Construction costs soaring as London hit the hardest

The recently published International Construction Costs Index has revealed a worrying statistics that could seriously effect development in London, writes development specialist Richard Carr.

Rising costs

Richard Carr Construction Image

Construction costs soaring

The report, commissioned by global design and consultancy business Arcadis, found that London is the most expensive city in Europe and the second most expensive city worldwide in which to build.

Only New York tops London across the globe with the report revealing that cost premiums in the top cities range from 40% to 60% in comparison with other European counterparts.

Cities like Doha and Dubai rank low down in the top 20 thanks to the low cost of labour and energy.

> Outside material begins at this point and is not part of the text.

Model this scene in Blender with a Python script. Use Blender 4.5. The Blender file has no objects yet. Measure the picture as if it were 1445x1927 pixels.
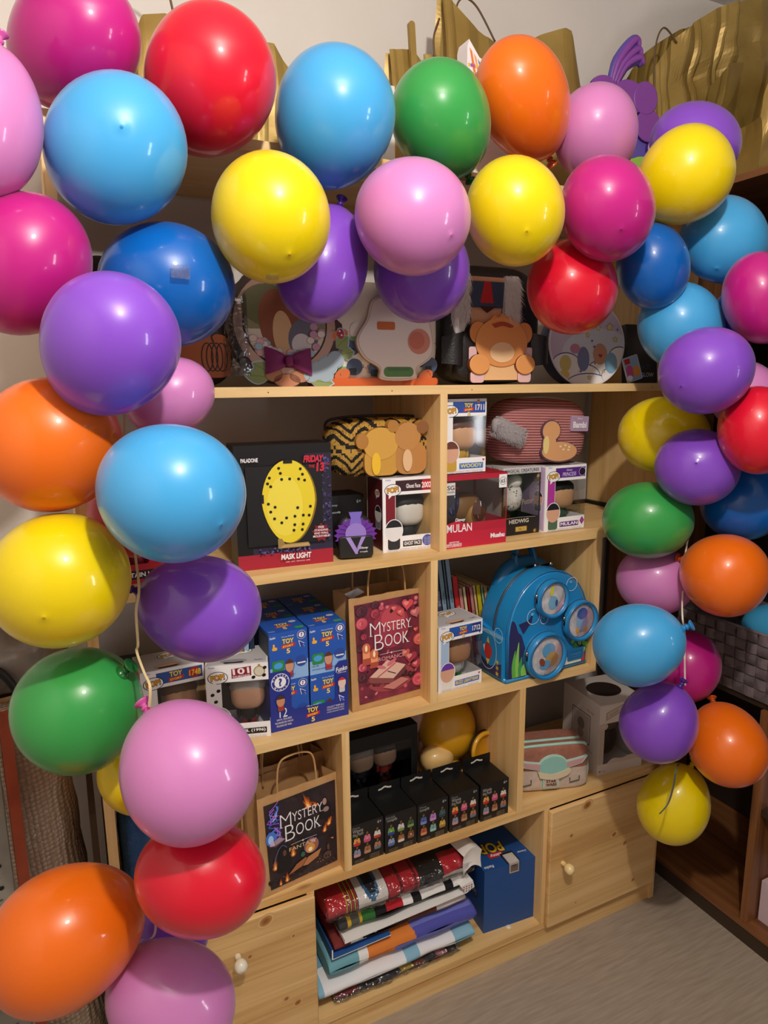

Of the 44 cities analysed in the index, London’s expensive construction market stood out for its crucial imbalance. A strong demand from both domestic and international investors has increased interest in London development, however limited bidding resources and opportunism by contractors has driven up prices of construction.

For example:

  • A 5 star hotel costs 20% more in construction work in London than in Paris and is 50% higher than in Dubai

High inflation, which has affected the cost of labour and profit margins, Richard Carr believes is threatening the viability of commercial and public sector building projects such as residential development.

“In London, the synchronised recovery is losing momentum. With inflated construction costs and high land values threatening the viability of commercial and residential development, workloads look to be losing steam even before the capital’s infrastructure boom really takes flight,” explained Simon Light, Arcadis UK client development director.

State-side appeal

Despite the rising construction costs, Arcadis’ report claimed that the London market continues to be attractive with investors from across the Pacific. The strength of the US dollar has put US investors is a positive position.

Richard Carr believes that the government has a huge opportunity with the influx of refugees to put them on construction training and get them contributing to the country’s GDP. The irony of George Osbourne’s desire to build more “yet to be seen” is that the labour market will shrink further in construction and costs will escalate further.